The game ended on Davis Schneider’s walk off home run. Schneider played last year but not quite enough to lose his rookie status, so he is a 25-year-old rookie. The Jays didn’t really want him, because he wasn’t supposed to be part of the plan, but they kind of had to take him on the roster because of how well he played last year. In the first eight games of the season he was only allowed to have at bats in two of them; in both those games he hit a home run, and was then immediately benched the next day. The team’s absolute insistence on continuing with their original plans in opposition to actual evidence meant he wasn’t allowed to play regularly.

Eventually, though, they just didn’t have a choice, since so many of their players can’t hit (in part due to coaching, which they also refuse to change, since that would be admitting their plans aren’t working) so now he plays regularly. He’s the most underrated player in baseball and one of the few players the Blue Jays have who’s fun to watch. Toronto fans adore him. He was a C-level prospect in the minors, basically a roster filler, until 2022-2023, when he added muscle and started hitting home runs. They summoned him to the majors in the second half and he promptly homered in his first at bat. In a total of half a season’s worth of games in his career he has 15 homers, has scored 48 runs, driven in 49, and has a .904 OPS. He’s a small guy - he might be 5’9" at most - and doesn’t have blinding speed but he knows what works for him at the plate, can play multiple positions, doesn’t ground into double plays, runs the bases really intelligently, and is just generally the sort of player teams should drool over having.

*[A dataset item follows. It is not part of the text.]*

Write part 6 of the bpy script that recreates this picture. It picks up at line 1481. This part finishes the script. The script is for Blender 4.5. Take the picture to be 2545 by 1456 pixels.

Given how reluctantly the Jays were to give him an honest shot, and how overloaded the team is at infielder, if I’m a contender I’m 100 percent looking to trade for Schneider this year if the Jays are out of it in July, which they likely will be. Every team needs a player like him.

Based on what you describe, and based on his photo on Baseball Reference, Schneider sounds a bit like NFL quarterback Gardner Minshew III: not an athletic specimen, but lots of smarts, and an outstanding mustache. :smiley:

At this moment, only eleven MLB teams (six in the AL, five in the NL) have better than a .500 record.